Nessa crônica, Graciliano descreve o dia a dia de um menino que vende jornais e encontramos afinidades com o texto de Pilkey. A mesma concisão e poeticidade do escritor americano se apresentam no texto graciliânico. Para descrever o menino jornaleiro, o escritor alagoano se esquece da prosa e “penetra surdamente” no reino da poesia. O fragmento que se segue poderia ter sido escrito por Carlos Drummond de Andrade ou Bandeira:

“O vendedor de jornais é o tipo mais despreocupado e alegre do mundo.
Tem uma alma de pássaro.
(...)
Dir-se-ia que tem asas.”
(Linhas Tortas. 2005: p.42)

Os tempos mudaram, hoje os jornais são distribuídos nas bancas de revistas ou entregues por adultos que se utilizam de motos.
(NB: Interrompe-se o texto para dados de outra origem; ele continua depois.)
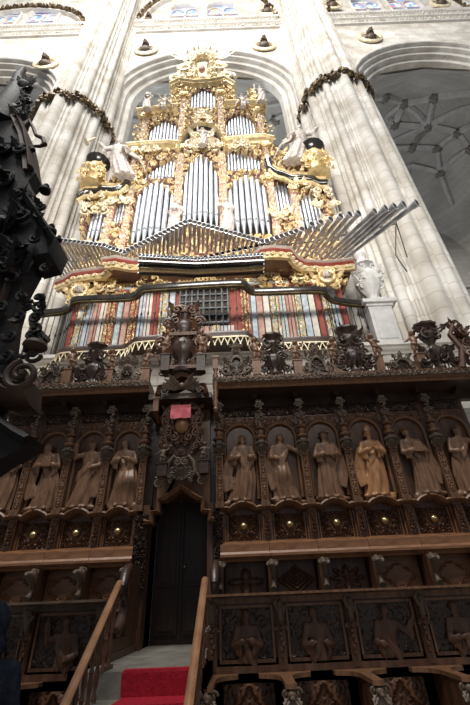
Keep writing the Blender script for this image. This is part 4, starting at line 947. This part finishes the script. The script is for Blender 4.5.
# pilasters between the towers
def pil(pxa, ya, yb, wpx, y0=.10, mt=None):
    a = W(pxa, ya, YO-y0); b = W(pxa, yb, YO-y0); x = (a.x+b.x)/2; w = wpx/27/2; m = MB()
    m.box(x-w, x+w, YO-y0, YO+.1, a.z, b.z); relief(m, x-w*.8, x+w*.8, a.z+.1, b.z-.1, YO-y0-.01, .09, .032, lambda u, v: carve(u, v, .26, 5, x), None, .01, thr=.3)
    m.m = [0 if j >= 6 and m.m[j] == 0 else 1 for j in range(len(m.m))]
    part('pilaster', m, [GOLDP, mt or PINK], og)
    c = MB(); c.box(x-w*1.3, x+w*1.3, YO-y0-.14, YO+.05, b.z-.02, b.z+.12); c.box(x-w*1.15, x+w*1.15, YO-y0-.08, YO+.05, b.z-.22, b.z-.14); c.scroll((x-w*.7, YO-y0-.12, b.z-.12), .12, 0, 1.3, -1, .25); c.scroll((x+w*.7, YO-y0-.12, b.z-.12), .12, 0, 1.3, 1, .25)
    part('pilaster_capital', c, GOLD, og)
for a in [(178, 240, 149, 7), (223, 240, 147, 7), (127, 252, 183, 6), (274, 243, 178, 6), (182, 138, 96, 6), (221, 136, 94, 6), (143, 150, 117, 6), (261, 142, 111, 6), (108, 246, 202, 6), (297, 238, 188, 6), (133, 178, 152, 5), (267, 172, 146, 5)]: pil(*a)
# cornices
def ocorn(pts, D, prof, name='cornice', mt=None, z=None):
    p = [W(a, b, D) for a, b in pts]; m = MB(); m.face_run([(q.x, D, q.z) for q in p], prof); part(name, m, mt or GOLD, og); return p
PRF = [(-.10, -.2), (-.10, .06), (-.04, .10), (0, .20), (.05, .22), (.10, .30), (.14, .30), (.14, -.2)]
BLKG = mat('black_lacquer', (.02, .018, .015), (.05, .04, .03), .2, 0, 4, coat=.5)
for pts, D in [([(128, 152), (150, 150), (170, 149), (181, 150)], YO-.02), ([(222, 147), (240, 145), (262, 143), (272, 145)], YO-.02), ([(138, 117), (160, 114), (178, 112)], YO-.02), ([(225, 109), (245, 108), (266, 109)], YO-.02), ([(172, 90), (180, 86), (195, 88), (210, 87), (224, 84), (233, 90)], YO-.05)]:
    ocorn(pts, D, PRF)
a = W(182, 150, YO-.1); b = W(222, 148, YO-.1); c = ((a.x+b.x)/2, (a.z+b.z)/2)
for rr, D, mt in ((0, .14, GOLD), (.14, .05, BLKG), (.3, .0, PINK)):
    m = MB(); m.face_run(arc(c[0], c[1]-.25, (b.x-a.x)/2+.12-rr, PI, 0, 31, YO-D, 1.75-rr), [(-.06, -.2), (-.06, .12), (0, .22), (.07, .12), (.07, -.2)]); part('arched_pediment', m, mt, og)
m = MB(); clump(m, c[0], c[1]-.1, 1.1, 1.2, YO-.12, 91, 9, .5, True, .05); part('pediment_carving', m, GOLDP, og)
for pts in ([(79, 197), (86, 192), (97, 192), (101, 189), (113, 190), (121, 189), (127, 183), (126, 176), (121, 172)], [(268, 160), (270, 168), (276, 173), (284, 175), (291, 179), (300, 178), (312, 179), (319, 183), (327, 183)]):
    p = [W(a_, b_, YO-.25) for a_, b_ in pts]
    m = MB(); m.tube([(q.x, YO-.22, q.z) for q in p], .15, 10); part('curved_cornice', m, BLKG, og)
    m = MB(); m.tube([(q.x, YO-.20, q.z+.26) for q in p], .12, 8); m.tube([(q.x, YO-.24, q.z-.24) for q in p], .09, 8); part('cornice_gilding', m, GOLD, og)
# crown and cresting
a = W(202, 87, YO-.05); b = W(202, 51, YO-.05); h = b.z-a.z; wd = (W(233, 80, YO).x-W(171, 80, YO).x)
m = MB(); m.prism([(a.x-wd*.42, a.z), (a.x+wd*.42, a.z), (a.x+wd*.44, a.z+h*.22), (a.x+wd*.25, a.z+h*.45), (a.x+wd*.10, a.z+h*.72), (a.x-wd*.10, a.z+h*.72), (a.x-wd*.25, a.z+h*.45), (a.x-wd*.44, a.z+h*.22)], YO-.02, YO+.25)
clump(m, a.x, a.z+.05, wd*.95, h*.80, YO-.12, 15, 40, .17, True, .12)
for s in (-1, 1):
    m.scroll((a.x+s*wd*.40, YO-.15, a.z+h*.16), .42, 0, 1.5, s, .2, 8); m.scroll((a.x+s*wd*.28, YO-.15, a.z+h*.42), .42, PI/2, 1.5, -s, .2, 8)
    m.tube([(a.x+s*wd*.42, YO-.1, a.z+h*.2), (a.x+s*wd*.30, YO-.1, a.z+h*.55), (a.x+s*wd*.12, YO-.1, a.z+h*.82), (a.x, YO-.1, a.z+h*.92)], .12, 8)
for k in range(13): q = PI*k/12; m.leaf((a.x+.3*math.cos(q), YO-.1, a.z+h*.66+.3*math.sin(q)), (math.cos(q), -.1, math.sin(q)), h*.34, .3, .25)
part('crown', m, GOLDP, og)
m = MB(); m.ball((a.x, YO-.3, a.z+h*.30), (.17, .15, .24), 14); part('crown_shield', m, PINK, og)
m = MB(); r_ = random.Random(5)
for pxa, pyb, w_, h_, n_ in [(158, 113, 36, 1.0, 16), (246, 107, 36, 1.0, 16), (176, 108, 14, 1.6, 10), (229, 106, 14, 1.6, 10), (118, 182, 22, 1.0, 12), (283, 168, 22, 1.0, 12), (92, 196, 24, .9, 10), (314, 180, 22, .8, 10), (130, 150, 10, 1.6, 8), (272, 145, 10, 1.6, 8)]:
    m = MB(); p = W(pxa, pyb, YO-.05); clump(m, p.x, p.z, w_/26, h_, YO-.1, int(pxa), n_, .38, False, .12); part('cresting', m, GOLD, og)
m = MB()   # hanging ornament at the tower edges
for pxa, pya in [(203, 147), (150, 152), (241, 147), (112, 196), (300, 184), (95, 205), (324, 200), (332, 225), (82, 250), (280, 214), (120, 198), (203, 116), (203, 124)]:
    m = MB(); p = W(pxa, pya, YO-.2); clump(m, p.x, p.z-.3, .9, .7, YO-.2, int(pya), 6, .5, True, .08); part('festoon', m, GOLDP, og)
# urns with black caps on the side cornices
for px, ya, yb, s in ((92, 188, 163, -1), (318, 178, 150, 1)):
    a = W(px, ya, YO-.25); b = W(px, yb, YO-.25); h = b.z-a.z
    m = MB(); m.lathe([(.25*h, 0), (.14*h, .1*h), (.12*h, .2*h), (.18*h, .34*h), (.20*h, .52*h), (.19*h, .70*h), (.15*h, .78*h)], (a.x, YO-.3, a.z), 18, lump=.05, ln=8); clump(m, a.x, a.z+.12*h, .72*h, .62*h, YO-.5, 12, 22, .26, True, .14); m.ball((a.x, YO-.62, a.z+.45*h), .09*h, 10)
    part('urn', m, GOLD, og); m = MB(); m.lathe([(.16*h, .78*h), (.26*h, .86*h), (.28*h, .93*h), (.20*h, .99*h), (.02*h, 1.02*h)], (a.x, YO-.3, a.z), 16); part('urn_cap', m, BLKG, og)
# statues on the organ
ANG = remesh(putto({'e1': (.22, -.05, .72), 'h1': (.30, -.14, .86), 'e-1': (-.22, -.04, .70), 'h-1': (-.30, -.12, .80), 'sway': .04, 'turn': -.3}, True), .03, 1)
def robed(seed, arms, wings, ln_):
    m = saint(seed, sway=.05, turn=.3, folds=9, base=False, **arms)
    if wings:
        for s in (-1, 1):
            for k in range(5): m.tube([(s*.04, .07, .74), (s*(.16+.03*k), .13, .88-.06*k), (s*(.30+.01*k), .15, .80-.12*k)], [.03, .03, .01], 6)
    return lean(remesh(m, .018, 1), ln_)
ROB = [robed(3, ARMS['arm out'], True, .28), robed(4, ARMS['book'], False, 0), robed(6, ARMS['arm raised'], False, .05)]
for px, py, ht, lb, fl, rot in [(126, 178, 2.5, 'large winged angel blowing a long trumpet on the left shoulder of the organ', -1, 1), (292, 163, 2.5, 'large winged angel on the right shoulder of the organ', 1, 1), (147, 110, 1.5, 'small pale figure on the upper left corner of the organ', -1, 0), (261, 103, 1.5, 'small pale figure on the upper right corner of the organ', 1, 0),
                               (202, 146, 1.3, 'pale figure seated over the arched pediment of the central tower', 1, 0), (175, 236, 1.7, 'pale standing figure between the central and left pipe towers', -1, 0), (226, 233, 1.7, 'pale standing figure between the central and right pipe towers', 1, 0), (164, 108, 1.1, 'small seated cherub on the upper left cornice of the organ', -1, 0), (243, 107, 1.1, 'small seated cherub on the upper right cornice of the organ', 1, 0)]:
    p = W(px, py, YO-.45); t = thing('organ_statue', lb, 'statue', p); part('figure', xf(ROB[0] if rot else (ANG if 'cherub' in lb else ROB[1 if fl < 0 else 2]), p, (fl*ht*(.9 if rot else .8), ht*.8, ht), 0), STAT, t)
    if rot and fl < 0:
        h0 = Vector((p.x-1.3, p.y-.3, p.z+2.1)); e0 = W(86, 142, YO-.8); m = MB(); m.tube([h0, h0.lerp(e0, .8), e0], [.035, .045, .14], 10); part('trumpet', m, GOLDP, t)
# painted lower case
zt_ = 9.95; z_b = LZ+.05
m = MB(); m.box(-4.35, 3.05, YO-.02, YO+.3, z_b, zt_); part('lower_case', m, RED, og, False)
cyc = ['g', BLUE, PINK, CREAM, 'g', TEAL, PINK, 'g', BLUE, CREAM, RED]
x = -4.2; q = 0; GL = []
while x < 2.85:
    w = .17 if cyc[q % 11] != 'g' else .24; k = cyc[q % 11]; zz = 8.95
    if -1.55 < x+w/2 < -.02: zz = 7.70
    if k == 'g':
        m = MB(); relief(m, x+.01, x+w-.01, z_b+.05, zz, YO-.05, .07, .03, lambda a, b: carve(a, b, .22, q), None, .02, thr=.3); part('carved_strip', m, [GOLD, [BLUE, RED, TEAL][q % 3]], og)
    else:
        m = MB(); m.box(x+.008, x+w-.008, YO-.06, YO, z_b+.05, zz); m.box(x+.03, x+w-.03, YO-.075, YO-.06, z_b+.15, zz-.1); part('painted_strip', m, k, og, False)
    x += w+.012; q += 1
m = MB(); x = -4.3
rects = [(-4.2, -3.45), (-3.4, -2.75), (-2.7, -1.65), (-1.6, -.05), (.0, .95), (1.0, 1.65), (1.7, 2.75)]
for a_, b_ in rects: m.box(a_, b_, YO-.07, YO, 9.02, 9.90)
part('upper_panel', m, RED, og, False)
m = MB()
for a_, b_ in rects: m.box(a_+.06, b_-.06, YO-.09, YO-.06, 9.08, 9.84)
part('upper_panel_field', m, BLUE, og, False)
m = MB()
for a_, b_ in rects: relief(m, a_+.12, b_-.12, 9.16, 9.76, YO-.095, .10, .03, lambda a, b: carve(a, b, .3, 8, (a_+b_)/2), lambda a, b: carve(a, b, .3, 8, (a_+b_)/2) > .35, .01)
part('panel_gilding', m, GOLD, og)
for px, py in [(115, 268), (205, 272), (150, 276), (78, 295), (105, 285), (330, 285), (285, 262), (300, 275), (270, 275)]:
    m = MB(); p = W(px, py, YO-.35); clump(m, p.x, p.z-.3, .55, .65, YO-.3, px, 6, .5, True, .06); part('gilt_bracket', m, GOLD, og)
# latticed window of the organ and oculus
m = MB(); m.box(-1.42, -.12, YO-.10, YO+.05, 7.75, 8.95); part('keyboard_niche', m, DARKV, og, False)
m = MB()
for u in np.linspace(-1.42, -.12, 9): m.box(u-.018, u+.018, YO-.16, YO-.1, 7.75, 8.95)
for v in np.linspace(7.75, 8.95, 6): m.box(-1.44, -.10, YO-.17, YO-.1, v-.02, v+.02)
part('lattice', m, mat('grey_lattice_wood', (.12, .13, .14), (.24, .25, .25), .5, 0, 6), og, False)
p = W(146, 275, YO-.1); mm = MB(); mm.ball((p.x, YO-.1, p.z), (.16, .06, .16), 16); part('oculus', mm, DARKV, og)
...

Ainda é possível encontrar alguns vendedores de jornais, mas em número reduzido. A figura do menino “trêfego, ativo, tagarela como uma pega, travesso como um tico-tico” que cantava o dia inteiro, anunciando grandes acontecimentos está desaparecendo. Felizmente existem os escritores, os poetas, os jornalistas, pintores e escultores que não deixam que essas figuras populares fiquem esquecidas.
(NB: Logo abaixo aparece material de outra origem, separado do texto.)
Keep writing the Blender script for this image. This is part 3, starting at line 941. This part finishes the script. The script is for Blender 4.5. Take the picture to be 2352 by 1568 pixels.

sábado, 2 de outubro de 2010

José Jorge Letria e o poder encantatório da palavra.




José Jorge Letria e o poder encantatório da palavra.
( Neide Medeiros Santos – Crítica literária da FNLIJ/PB)

Cada palavra que aprendes
tem o gosto da aventura
e a magia secreta
que há no ato da leitura.
(José Jorge Letria. Versos para os Pais lerem aos Filhos em Noites de Luar)
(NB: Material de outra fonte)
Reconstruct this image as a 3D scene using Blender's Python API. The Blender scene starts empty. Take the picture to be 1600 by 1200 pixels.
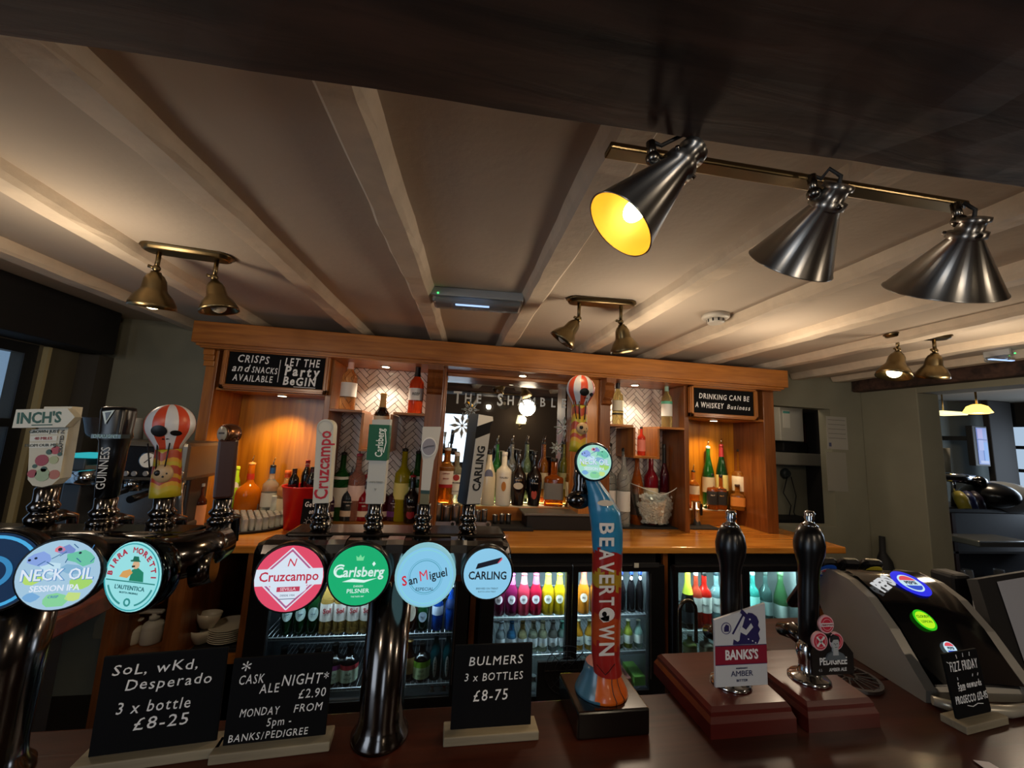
import bpy, bmesh, math, random
from mathutils import Vector, Matrix
random.seed(7)
S = bpy.context.scene
COL = S.collection
V = Vector
PI = math.pi

# ------------------------------------------------------------------ camera
FPX = 600.0
_Y = V((-100, 76, 600)).normalized()
_X = V((3735, 264, 600)); _X = (_X - _X.dot(_Y) * _Y).normalized()
_Z = -_Y.cross(_X)
if _Z.y > 0: _Z = -_Z
CAM = V((0, 0, 1.5))
cd = bpy.data.cameras.new('camera'); cam = bpy.data.objects.new('camera', cd); COL.objects.link(cam)
cd.sensor_width = 36; cd.lens = 36 * FPX / 1600; cd.clip_start = 0.02; cd.clip_end = 60
right = V((_X.x, _Y.x, _Z.x)); up = -V((_X.y, _Y.y, _Z.y)); fwd = V((_X.z, _Y.z, _Z.z))
cam.matrix_world = Matrix(((right.x, up.x, -fwd.x, CAM.x), (right.y, up.y, -fwd.y, CAM.y), (right.z, up.z, -fwd.z, CAM.z), (0, 0, 0, 1)))
S.camera = cam

def ray(px, py):
    d = V((px - 800, py - 600, FPX))
    return V((d.dot(_X), d.dot(_Y), d.dot(_Z)))
def aty(px, py, y):
    r = ray(px, py); return CAM + r * (y / r.y)
def atz(px, py, z):
    r = ray(px, py); return CAM + r * ((z - CAM.z) / r.z)
def atx(px, py, x):
    r = ray(px, py); return CAM + r * (x / r.x)

# ------------------------------------------------------------------ view, world, lights
S.view_settings.view_transform = 'Standard'
S.view_settings.look = 'None'
S.view_settings.gamma = 1
S.view_settings.use_curve_mapping = False
S.view_settings.exposure = 0.0
S.cycles.use_denoising = True
S.cycles.max_bounces = 8
S.cycles.transparent_max_bounces = 12
S.cycles.caustics_reflective = False
S.cycles.caustics_refractive = False
S.cycles.sample_clamp_indirect = 4.0
w = bpy.data.worlds.new('world'); S.world = w; w.use_nodes = True
w.node_tree.nodes['Background'].inputs[0].default_value = (0.50, 0.66, 0.85, 1)
w.node_tree.nodes['Background'].inputs[1].default_value = 0.8

def lamp(kind, name, loc, power, color, target=None, size=0.05, sizey=None, spot=None, blend=0.5):
    l = bpy.data.lights.new(name, kind); l.energy = power; l.color = color
    o = bpy.data.objects.new(name, l); COL.objects.link(o); o.location = loc
    if kind == 'AREA':
        l.size = size
        if sizey: l.shape = 'RECTANGLE'; l.size_y = sizey
    else:
        l.shadow_soft_size = size
    if kind == 'SPOT': l.spot_size = spot; l.spot_blend = blend
    if target is not None:
        o.rotation_euler = (V(target) - V(loc)).to_track_quat('-Z', 'Y').to_euler()
    return o
WARM = (1.0, 0.68, 0.36); WARM2 = (1.0, 0.80, 0.58); DAY = (0.72, 0.85, 1.0); COOL = (0.75, 0.92, 1.0)
# daylight through the windows of the room (behind the camera and on the left)
lamp('AREA', 'rear_window_light', (0.09, -3.12, 1.40), 5, DAY, (0.3, 2, 1.3), .6, 1.0)
lamp('AREA', 'rear_side_window_light', (-2.0, -1.2, 1.45), 9, DAY, (1, 0.5, 1.2), 1.0, 1.0)
lamp('AREA', 'side_room_window_light', (6.85, 2.9, 1.4), 18, DAY, (4.4, 3.0, 1.2), 1.0, 1.0)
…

José Jorge Letria, escritor português, é autor de vasta e diversificada obra. Na literatura portuguesa, tem lugar de destaque como dramaturgo, romancista, poeta, jornalista. Com o ilustrador André Letria, seu filho, publicou, pela Editora Peirópolis (2010), dois bonitos livros de poesia para crianças – “Avô, conta outra vez” e “Versos para os Pais lerem aos Filhos em Noites de Luar”.
O título do livro “Avô, conta outra vez” leva o leitor a pensar que se trata de um texto em prosa. Ledo engano, aí reside pura poesia, tudo perpassado por um lirismo encantatório. O avô se utiliza de versos para explicar ao neto que tem um saco cheio de histórias e no momento oportuno irá contá-las.

“Tenho em casa um saco cheio
de histórias para te contar
e só ando a fazer tempo
para as poderes escutar.

São histórias de outros tempos
que a minha avó me contou
com fadas e lobisomens
que a imaginação guardou.”

O avô e o neto têm um encontro marcado “na esquina de um livro / ou num quadro bem pintado”. O refrão “Ó avô, conta outra vez” aparece de forma reiterada, no decorrer do poema, sempre no último verso da quadrinha.
Não poderia deixar de fazer referência às ilustrações de André Letria. Desenhos e mais desenhos de livros se espalham pelas páginas, coroando os momentos mágicos de enlevo que envolve o contar histórias para o neto. Só quem já vivenciou essa experiência sabe a delícia que envolve esse terno momento.
Em nota da editora, na contracapa, vem esta observação que merece a transcrição: “Um livro para avós, pais e netos se lembrarem sempre do valor e da ternura que é capaz de unir gerações”.
Carlos Drummond de Andrade, no poema “Poesia”, revela o duro ofício de escrever um verso quando diz: “ele está cá dentro/ inquieto/vivo/ e não quer sair.” E prossegue o poeta: “Mas a poesia deste momento/ inunda minha vida inteira”.
Não sabemos se José Jorge Letria teve dificuldades para escrever os poemas do livro “Versos para os Pais lerem aos Filhos em Noites de Luar”, se lutou com as palavras, mas se torna evidente que a poesia inunda todas as páginas do livro. Terá sido influência da noite de luar? Pouco importa a resposta, o importante é a beleza poética do texto.
Se no livro anterior, a preocupação residia nas histórias contadas ao pé do ouvido, aqui esta preocupação está afeita à palavra. O adulto procura ensinar a criança o valor da palavra. Estes versos comprovam o que afirmamos:

“Cada palavra que dizes,
mesmo que seja hesitante,
tem a beleza sonora
da cantilena distante
que te entra no ouvido
vinda de uma tal distância
que, ao procurá-la no mapa,
encontramos a infância.”

E o poeta, pesquisador do significado das palavras, debruça-se sobre o aprender de novas palavras, sobre o ato da leitura, sobre cada palavra escrita.
E onde se guardam os afetos?

“E aquilo que tu sentes
passa de avós para netos,
é o livro onde se guarda
o tesouro dos afetos.”

Letria foi mais ousado nas ilustrações deste último livro – elas extrapolam o texto verbal, permitindo, assim, uma nova leitura.
Ler esses dois livros inundou, também, a minha vida de poesia.